"Sąd Najwyższy potwierdził, że polskie związki sportowe mogą wykorzystywać wizerunki członków kadry narodowej na potrzeby realizacji umów sponsorskich. Czyli do udostępniania sponsorom wizerunków kadrowiczów, nie jest wymagana odrębna zgoda sportowca" - powiedział PAP występujący w procesie w charakterze interwenienta ubocznego Marcin Wojcieszak, były kurator PZPN, wspierający w tym procesie TP S.A. jako jednego ze sponsorów związku.

Reklama

"Sąd przyjął, że skoro zawodnik uzyskuje od związku pewne prawa w postaci udziału w reprezentacji, możliwości korzystania z tego zaszczytu i godności, to jest usprawiedliwione, że w zamian umożliwia wykorzystanie jego wizerunku, oczywiście tylko w stroju kadry. Tak, aby umożliwić zabezpieczenie własnych interesów, czyli finansowanie kadry przez sponsora" - dodał.

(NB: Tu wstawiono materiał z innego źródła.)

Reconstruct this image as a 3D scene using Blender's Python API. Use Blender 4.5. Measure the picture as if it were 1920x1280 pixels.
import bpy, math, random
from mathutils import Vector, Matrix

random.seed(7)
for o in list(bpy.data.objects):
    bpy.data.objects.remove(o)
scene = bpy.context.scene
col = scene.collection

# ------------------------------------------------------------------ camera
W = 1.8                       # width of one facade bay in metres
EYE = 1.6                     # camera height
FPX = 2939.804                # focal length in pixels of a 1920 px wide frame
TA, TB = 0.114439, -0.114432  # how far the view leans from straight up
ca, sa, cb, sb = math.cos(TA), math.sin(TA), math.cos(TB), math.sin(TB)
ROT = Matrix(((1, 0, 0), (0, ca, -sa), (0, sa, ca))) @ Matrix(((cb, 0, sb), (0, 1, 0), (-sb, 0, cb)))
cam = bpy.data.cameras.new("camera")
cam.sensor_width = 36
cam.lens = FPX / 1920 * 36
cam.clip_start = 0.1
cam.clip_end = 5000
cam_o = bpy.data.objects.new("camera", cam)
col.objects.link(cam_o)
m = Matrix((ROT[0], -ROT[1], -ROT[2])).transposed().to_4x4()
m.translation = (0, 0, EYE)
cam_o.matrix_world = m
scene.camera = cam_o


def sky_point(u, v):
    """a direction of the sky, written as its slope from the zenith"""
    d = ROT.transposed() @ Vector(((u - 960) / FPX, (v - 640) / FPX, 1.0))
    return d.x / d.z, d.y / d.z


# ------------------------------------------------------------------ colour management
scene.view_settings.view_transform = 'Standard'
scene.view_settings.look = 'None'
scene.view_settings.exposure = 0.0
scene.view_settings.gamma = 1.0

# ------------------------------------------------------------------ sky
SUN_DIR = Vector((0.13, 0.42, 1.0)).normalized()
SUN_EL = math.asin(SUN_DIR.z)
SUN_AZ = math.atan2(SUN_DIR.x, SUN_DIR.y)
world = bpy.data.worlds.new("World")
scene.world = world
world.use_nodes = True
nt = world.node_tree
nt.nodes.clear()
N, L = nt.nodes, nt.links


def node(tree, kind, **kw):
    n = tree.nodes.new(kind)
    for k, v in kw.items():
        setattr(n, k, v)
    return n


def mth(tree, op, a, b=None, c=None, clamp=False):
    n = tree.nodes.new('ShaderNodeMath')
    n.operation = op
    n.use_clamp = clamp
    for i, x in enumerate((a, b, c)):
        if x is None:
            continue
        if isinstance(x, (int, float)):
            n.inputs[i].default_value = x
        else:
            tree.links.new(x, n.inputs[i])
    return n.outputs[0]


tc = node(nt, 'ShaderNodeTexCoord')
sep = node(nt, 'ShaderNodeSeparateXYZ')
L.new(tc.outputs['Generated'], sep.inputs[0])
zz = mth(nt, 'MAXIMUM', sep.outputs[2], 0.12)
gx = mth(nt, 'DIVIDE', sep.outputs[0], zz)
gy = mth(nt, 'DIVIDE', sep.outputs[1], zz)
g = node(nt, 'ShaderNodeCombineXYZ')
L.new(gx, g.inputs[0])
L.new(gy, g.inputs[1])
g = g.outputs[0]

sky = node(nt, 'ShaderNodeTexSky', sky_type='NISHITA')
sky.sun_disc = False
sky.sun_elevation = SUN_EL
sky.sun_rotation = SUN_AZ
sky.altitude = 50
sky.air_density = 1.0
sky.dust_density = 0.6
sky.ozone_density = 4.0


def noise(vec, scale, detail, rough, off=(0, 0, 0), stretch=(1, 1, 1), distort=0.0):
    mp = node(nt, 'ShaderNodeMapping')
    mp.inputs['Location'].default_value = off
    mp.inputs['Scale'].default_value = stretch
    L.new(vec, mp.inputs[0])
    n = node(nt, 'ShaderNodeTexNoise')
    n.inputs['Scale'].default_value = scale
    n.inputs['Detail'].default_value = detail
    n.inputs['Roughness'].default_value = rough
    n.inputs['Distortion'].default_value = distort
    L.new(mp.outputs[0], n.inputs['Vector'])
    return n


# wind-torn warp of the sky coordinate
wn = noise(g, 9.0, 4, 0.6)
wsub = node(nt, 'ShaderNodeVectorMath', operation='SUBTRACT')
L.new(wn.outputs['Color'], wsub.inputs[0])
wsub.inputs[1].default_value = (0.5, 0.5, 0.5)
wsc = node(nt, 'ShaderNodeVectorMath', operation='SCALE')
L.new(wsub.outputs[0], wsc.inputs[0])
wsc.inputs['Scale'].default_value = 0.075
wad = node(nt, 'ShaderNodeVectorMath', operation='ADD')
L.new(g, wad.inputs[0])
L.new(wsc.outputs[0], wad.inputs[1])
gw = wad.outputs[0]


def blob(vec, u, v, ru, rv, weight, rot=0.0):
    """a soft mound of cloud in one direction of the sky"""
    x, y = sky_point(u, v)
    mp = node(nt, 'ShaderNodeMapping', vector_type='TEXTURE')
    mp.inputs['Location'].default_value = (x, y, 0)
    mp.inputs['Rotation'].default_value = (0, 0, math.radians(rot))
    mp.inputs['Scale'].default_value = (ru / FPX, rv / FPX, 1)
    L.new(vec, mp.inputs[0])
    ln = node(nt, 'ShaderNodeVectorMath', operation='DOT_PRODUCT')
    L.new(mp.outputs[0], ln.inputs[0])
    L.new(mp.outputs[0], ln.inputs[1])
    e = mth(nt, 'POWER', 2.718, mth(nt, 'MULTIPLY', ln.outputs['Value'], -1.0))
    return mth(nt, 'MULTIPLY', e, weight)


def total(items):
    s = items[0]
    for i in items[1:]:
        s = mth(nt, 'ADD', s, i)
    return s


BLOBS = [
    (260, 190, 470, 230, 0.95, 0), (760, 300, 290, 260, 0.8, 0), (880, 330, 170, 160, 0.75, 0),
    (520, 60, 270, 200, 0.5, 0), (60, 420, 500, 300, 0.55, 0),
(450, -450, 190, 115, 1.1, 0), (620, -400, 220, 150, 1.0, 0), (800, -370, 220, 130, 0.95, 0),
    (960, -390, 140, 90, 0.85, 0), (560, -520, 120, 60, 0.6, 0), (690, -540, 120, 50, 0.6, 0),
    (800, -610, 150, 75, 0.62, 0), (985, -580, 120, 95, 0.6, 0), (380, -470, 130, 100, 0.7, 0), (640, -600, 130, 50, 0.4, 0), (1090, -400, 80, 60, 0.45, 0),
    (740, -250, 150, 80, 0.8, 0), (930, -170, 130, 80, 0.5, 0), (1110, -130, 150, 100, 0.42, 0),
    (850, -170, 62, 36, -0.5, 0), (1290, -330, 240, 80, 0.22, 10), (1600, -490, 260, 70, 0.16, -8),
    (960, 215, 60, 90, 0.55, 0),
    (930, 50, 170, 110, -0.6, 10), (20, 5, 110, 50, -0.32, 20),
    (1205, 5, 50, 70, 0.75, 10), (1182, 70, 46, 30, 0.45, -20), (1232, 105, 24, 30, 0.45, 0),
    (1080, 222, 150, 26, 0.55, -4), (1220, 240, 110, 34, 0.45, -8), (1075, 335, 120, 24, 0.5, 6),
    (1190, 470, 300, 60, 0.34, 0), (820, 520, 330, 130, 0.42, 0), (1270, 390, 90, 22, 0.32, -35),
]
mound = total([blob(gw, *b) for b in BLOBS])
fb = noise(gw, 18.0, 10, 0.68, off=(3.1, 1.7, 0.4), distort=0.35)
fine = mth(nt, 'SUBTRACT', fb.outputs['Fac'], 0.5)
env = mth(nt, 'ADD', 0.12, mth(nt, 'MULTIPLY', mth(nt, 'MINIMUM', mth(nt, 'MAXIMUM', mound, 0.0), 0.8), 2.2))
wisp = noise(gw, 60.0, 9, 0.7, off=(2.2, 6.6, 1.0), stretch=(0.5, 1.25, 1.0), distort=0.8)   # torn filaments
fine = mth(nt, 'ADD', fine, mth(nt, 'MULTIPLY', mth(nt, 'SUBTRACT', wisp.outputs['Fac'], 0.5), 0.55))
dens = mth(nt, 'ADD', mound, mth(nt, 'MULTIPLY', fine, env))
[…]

"Wyrok jest niekorzystny dla piłkarza, ale z przekąsem można stwierdzić, że sprawa kończy się zgodnie z interesem społecznym. Pozostaje zatem mieć nadzieję, iż zgodnie z tym interesem, nasza kadra będzie osiągać już same sukcesy" - powiedział reprezentujący Żurawskiego Radosław Konca.

Jak przekonywał, piłkarz nie otrzymał żadnego wynagrodzenia za udział w sesji fotograficznej reprezentacji przed mistrzostwami świata w 2006 roku w Niemczech. Później te materiały były wykorzystane w celach marketingowych, a Żurawski domagał się m.in. zaniechania ich rozpowszechniania.

Odmiennego zdania byli prawnicy z TP S.A. i PZPN. Według nich, zawodnicy doskonale wiedzieli, iż biorą udział w reklamowym przedsięwzięciu, a w zamian otrzymali gry play-station i telefony komórkowe.

Żurawskiego sąd obciążył dodatkowo kosztami procesowymi w wysokości 300 zł.

Z kolei przed Sądem Apelacyjnym trwa podobne postępowanie dotyczące innego piłkarza - Kamila Kosowskiego. "Biorąc pod uwagę bardzo jasną sugestię przewodniczącego składu sędziowskiego w sprawie Kosowskiego, który zawiesił postępowanie do czasu wyroku Sądu Najwyższego, należy spodziewać się, że wyrok będzie niekorzystny dla powoda" - dodał Konca, który reprezentuje obu piłkarzy.

Reklama

Wznowienie postępowania w sprawie Kosowskiego może nastąpić na wniosek jednej ze stron, ale faktyczne jest to możliwe nie wcześniej niż za trzy miesiące.

Kamil Kosowski (Apoel Nikozja) i Maciej Żurawski (Omonia Nikozja) skarżyli w sądzie wykorzystywanie ich wizerunków przez TP S.A., sponsora piłkarskiej reprezentacji, w różnych publikacjach, m.in. w środkach masowego przekazu, na plakatach reklamowych, kalendarzach itp. Piłkarze stali na stanowisku, że na taką działalność nie wyrazili indywidualnej zgody. Przeciwnego zdania jest TP S.A., która od 2004 roku jest głównym sponsorem kadry narodowej (obecnie pod marką Orange).

Jako pierwszy na drogę sądową wystąpił były kapitan reprezentacji Żurawski. We wrześniu 2007 roku Sąd Okręgowy w Warszawie orzekł, że jego wizerunek był bezprawnie wykorzystywany w środkach masowego przekazu i innych publikacjach. W lipcu 2008, po odwołaniu się TP S.A., ten wyrok zmienił Sąd Apelacyjny. Tymczasem w sprawie Kosowskiego Sąd Okręgowy wydał orzeczenie korzystne sponsora i to piłkarz złożył apelację.